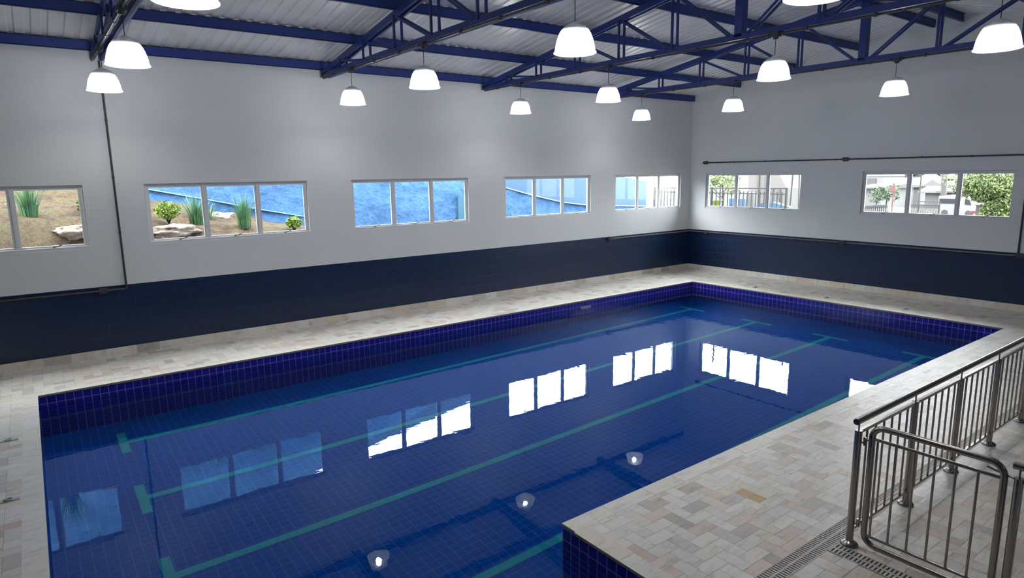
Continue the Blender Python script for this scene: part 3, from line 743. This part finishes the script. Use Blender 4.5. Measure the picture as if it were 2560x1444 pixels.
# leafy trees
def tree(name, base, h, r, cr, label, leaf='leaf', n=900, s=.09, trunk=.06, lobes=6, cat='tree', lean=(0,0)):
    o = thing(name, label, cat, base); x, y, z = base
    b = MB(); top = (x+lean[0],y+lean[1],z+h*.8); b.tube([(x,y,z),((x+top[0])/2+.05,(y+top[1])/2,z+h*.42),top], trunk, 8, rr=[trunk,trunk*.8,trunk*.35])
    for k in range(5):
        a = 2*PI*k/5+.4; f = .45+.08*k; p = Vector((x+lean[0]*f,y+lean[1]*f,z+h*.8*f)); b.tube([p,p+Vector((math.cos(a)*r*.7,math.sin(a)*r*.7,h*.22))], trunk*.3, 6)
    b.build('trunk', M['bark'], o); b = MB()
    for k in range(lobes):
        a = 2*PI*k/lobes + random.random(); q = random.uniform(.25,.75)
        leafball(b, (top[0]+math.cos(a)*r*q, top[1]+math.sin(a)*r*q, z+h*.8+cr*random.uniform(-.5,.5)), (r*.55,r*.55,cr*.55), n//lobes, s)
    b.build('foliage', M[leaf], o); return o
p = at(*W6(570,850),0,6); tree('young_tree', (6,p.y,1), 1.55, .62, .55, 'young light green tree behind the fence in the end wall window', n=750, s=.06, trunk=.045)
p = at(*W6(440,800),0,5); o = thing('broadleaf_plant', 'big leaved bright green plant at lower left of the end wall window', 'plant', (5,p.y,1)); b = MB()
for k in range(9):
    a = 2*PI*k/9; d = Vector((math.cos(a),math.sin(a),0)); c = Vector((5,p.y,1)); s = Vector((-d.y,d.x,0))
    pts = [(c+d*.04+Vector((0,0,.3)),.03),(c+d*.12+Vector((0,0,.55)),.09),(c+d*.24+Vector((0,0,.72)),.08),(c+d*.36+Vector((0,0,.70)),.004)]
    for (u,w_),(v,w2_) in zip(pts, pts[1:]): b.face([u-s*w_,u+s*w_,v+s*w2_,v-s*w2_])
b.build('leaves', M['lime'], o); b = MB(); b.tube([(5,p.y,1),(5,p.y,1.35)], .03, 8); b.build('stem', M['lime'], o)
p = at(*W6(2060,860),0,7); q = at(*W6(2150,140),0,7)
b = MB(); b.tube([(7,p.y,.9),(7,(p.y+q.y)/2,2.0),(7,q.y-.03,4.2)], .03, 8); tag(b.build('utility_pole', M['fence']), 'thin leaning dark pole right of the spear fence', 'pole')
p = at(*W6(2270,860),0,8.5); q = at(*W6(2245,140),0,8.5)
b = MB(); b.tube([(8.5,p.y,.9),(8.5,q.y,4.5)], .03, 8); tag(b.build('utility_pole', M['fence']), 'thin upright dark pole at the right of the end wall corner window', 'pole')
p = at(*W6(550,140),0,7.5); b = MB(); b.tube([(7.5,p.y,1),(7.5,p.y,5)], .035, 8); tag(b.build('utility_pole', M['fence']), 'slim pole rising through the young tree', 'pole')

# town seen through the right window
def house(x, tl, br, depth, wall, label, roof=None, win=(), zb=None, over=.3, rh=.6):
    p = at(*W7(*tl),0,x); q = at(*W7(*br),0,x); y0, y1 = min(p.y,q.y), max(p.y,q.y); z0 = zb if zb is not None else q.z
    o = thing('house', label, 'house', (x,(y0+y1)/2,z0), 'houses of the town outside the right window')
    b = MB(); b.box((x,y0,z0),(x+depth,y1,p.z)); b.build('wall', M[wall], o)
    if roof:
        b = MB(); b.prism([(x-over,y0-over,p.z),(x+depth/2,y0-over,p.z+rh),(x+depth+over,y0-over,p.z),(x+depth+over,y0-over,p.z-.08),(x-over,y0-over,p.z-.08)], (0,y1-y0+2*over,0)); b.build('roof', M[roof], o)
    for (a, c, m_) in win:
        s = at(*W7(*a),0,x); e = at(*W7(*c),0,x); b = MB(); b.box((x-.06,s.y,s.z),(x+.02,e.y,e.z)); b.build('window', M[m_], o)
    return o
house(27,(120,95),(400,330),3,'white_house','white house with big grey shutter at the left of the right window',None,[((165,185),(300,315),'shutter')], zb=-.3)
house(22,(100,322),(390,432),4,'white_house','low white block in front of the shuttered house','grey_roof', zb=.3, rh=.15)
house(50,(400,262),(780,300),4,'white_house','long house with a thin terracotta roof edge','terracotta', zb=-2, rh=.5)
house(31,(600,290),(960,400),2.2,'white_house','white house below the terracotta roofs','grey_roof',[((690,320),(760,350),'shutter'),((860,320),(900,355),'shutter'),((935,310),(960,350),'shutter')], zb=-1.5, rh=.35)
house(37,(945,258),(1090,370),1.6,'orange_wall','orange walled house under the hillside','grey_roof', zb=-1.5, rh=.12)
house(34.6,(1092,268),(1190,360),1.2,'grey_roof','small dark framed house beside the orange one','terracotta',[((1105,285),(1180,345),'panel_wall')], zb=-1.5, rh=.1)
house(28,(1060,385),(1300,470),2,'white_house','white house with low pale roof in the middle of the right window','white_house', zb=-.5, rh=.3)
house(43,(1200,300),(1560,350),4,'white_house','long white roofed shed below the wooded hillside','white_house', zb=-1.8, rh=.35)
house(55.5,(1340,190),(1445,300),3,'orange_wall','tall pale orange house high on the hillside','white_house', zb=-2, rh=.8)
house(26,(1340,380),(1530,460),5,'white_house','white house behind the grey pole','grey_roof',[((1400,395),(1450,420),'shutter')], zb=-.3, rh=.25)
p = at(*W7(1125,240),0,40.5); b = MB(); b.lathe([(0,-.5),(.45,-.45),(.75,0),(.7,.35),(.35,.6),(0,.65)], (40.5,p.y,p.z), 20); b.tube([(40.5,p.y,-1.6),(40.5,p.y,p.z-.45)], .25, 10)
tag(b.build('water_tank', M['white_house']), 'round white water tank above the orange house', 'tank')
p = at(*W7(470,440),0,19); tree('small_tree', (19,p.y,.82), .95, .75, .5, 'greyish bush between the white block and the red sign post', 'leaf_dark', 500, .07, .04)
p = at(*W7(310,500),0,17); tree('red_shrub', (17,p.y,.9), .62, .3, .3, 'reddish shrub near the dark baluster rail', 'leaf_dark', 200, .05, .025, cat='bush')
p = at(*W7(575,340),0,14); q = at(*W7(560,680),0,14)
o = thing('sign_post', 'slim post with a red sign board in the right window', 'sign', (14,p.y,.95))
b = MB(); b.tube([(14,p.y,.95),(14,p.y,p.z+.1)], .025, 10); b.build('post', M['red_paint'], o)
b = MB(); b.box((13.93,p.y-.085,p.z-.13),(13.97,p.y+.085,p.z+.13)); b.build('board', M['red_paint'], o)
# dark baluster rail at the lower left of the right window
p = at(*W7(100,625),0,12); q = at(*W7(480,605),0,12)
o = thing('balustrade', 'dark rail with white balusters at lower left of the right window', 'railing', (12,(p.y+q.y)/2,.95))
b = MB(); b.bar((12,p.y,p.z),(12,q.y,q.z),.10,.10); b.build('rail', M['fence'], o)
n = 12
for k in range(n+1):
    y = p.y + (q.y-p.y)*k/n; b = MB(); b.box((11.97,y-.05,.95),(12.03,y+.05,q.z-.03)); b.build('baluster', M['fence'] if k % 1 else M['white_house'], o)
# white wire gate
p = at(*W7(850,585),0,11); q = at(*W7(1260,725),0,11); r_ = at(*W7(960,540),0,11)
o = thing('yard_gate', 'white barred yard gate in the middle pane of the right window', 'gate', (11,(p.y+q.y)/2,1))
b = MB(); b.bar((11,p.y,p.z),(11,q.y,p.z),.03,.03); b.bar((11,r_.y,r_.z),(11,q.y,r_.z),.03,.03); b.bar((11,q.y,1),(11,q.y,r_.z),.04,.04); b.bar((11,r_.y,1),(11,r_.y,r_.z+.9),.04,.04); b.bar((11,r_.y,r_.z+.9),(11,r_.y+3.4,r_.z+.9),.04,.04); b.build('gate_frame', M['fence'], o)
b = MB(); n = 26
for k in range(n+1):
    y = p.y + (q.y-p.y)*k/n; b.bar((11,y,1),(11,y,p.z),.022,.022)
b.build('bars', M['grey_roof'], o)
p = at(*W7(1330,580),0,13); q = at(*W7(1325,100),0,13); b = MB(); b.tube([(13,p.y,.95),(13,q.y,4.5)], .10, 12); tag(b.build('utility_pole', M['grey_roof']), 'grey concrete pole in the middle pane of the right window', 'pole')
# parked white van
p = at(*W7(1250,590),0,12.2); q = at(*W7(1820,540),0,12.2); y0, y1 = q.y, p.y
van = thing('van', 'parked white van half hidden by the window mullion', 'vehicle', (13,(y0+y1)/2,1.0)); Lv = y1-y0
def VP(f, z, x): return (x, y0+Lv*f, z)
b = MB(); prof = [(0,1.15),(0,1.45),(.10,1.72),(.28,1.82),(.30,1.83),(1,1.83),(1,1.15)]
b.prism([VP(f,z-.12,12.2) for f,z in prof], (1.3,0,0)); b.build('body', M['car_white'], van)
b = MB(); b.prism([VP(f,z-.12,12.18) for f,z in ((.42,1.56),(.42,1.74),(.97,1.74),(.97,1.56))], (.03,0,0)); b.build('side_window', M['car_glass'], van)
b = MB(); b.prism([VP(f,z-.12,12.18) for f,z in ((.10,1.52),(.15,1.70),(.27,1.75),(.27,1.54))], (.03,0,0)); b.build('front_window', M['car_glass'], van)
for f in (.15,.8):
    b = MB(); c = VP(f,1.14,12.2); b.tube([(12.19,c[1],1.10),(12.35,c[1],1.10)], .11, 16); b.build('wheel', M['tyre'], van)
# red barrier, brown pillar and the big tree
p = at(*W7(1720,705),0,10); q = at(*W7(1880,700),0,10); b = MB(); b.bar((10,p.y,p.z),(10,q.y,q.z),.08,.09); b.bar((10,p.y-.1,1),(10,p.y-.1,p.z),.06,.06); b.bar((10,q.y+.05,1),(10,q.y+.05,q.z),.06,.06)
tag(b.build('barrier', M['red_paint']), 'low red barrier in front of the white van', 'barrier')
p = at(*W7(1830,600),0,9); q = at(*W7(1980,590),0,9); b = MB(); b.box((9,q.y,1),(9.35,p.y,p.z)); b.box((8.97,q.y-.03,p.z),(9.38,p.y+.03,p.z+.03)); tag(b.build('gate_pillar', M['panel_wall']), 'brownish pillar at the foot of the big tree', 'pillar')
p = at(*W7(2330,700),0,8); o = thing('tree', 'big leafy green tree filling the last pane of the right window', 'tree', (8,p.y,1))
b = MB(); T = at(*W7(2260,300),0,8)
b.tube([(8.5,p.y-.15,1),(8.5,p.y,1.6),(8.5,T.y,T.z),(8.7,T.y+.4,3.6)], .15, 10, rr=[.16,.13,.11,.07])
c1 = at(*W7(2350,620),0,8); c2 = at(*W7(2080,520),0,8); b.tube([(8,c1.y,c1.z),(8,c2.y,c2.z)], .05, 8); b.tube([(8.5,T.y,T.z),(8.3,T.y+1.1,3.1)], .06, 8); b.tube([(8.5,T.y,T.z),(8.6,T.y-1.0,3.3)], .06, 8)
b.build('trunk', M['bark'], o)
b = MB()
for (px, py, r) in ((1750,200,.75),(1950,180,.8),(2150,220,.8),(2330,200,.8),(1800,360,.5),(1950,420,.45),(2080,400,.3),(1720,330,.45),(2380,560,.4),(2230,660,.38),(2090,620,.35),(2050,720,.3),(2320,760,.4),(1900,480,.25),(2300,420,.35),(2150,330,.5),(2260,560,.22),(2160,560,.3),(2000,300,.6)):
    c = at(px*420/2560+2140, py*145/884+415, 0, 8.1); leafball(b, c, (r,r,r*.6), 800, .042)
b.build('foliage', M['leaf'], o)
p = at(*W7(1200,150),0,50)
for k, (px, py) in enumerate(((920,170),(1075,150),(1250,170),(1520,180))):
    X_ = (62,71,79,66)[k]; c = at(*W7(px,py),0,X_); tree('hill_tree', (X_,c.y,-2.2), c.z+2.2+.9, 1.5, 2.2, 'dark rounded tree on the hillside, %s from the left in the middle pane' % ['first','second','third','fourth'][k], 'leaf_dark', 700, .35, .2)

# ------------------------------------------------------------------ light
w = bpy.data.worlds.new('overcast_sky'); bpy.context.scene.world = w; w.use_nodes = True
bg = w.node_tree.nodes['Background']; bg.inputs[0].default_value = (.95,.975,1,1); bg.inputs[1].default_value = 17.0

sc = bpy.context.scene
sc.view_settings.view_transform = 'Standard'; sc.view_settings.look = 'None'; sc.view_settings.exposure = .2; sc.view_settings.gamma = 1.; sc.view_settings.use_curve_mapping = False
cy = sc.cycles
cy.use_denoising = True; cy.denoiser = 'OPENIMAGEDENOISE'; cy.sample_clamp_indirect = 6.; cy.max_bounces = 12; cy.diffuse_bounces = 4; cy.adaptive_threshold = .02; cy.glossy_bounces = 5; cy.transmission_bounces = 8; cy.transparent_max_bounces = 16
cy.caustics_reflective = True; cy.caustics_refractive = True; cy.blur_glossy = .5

Instructions for the task
Search the listing for the word "from" and return each line that holds it.

Completed exercise
Continue the Blender Python script for this scene: part 3, from line 743. This part finishes the script. Use Blender 4.5. Measure the picture as if it were 2560x1444 pixels.
    X_ = (62,71,79,66)[k]; c = at(*W7(px,py),0,X_); tree('hill_tree', (X_,c.y,-2.2), c.z+2.2+.9, 1.5, 2.2, 'dark rounded tree on the hillside, %s from the left in the middle pane' % ['first','second','third','fourth'][k], 'leaf_dark', 700, .35, .2)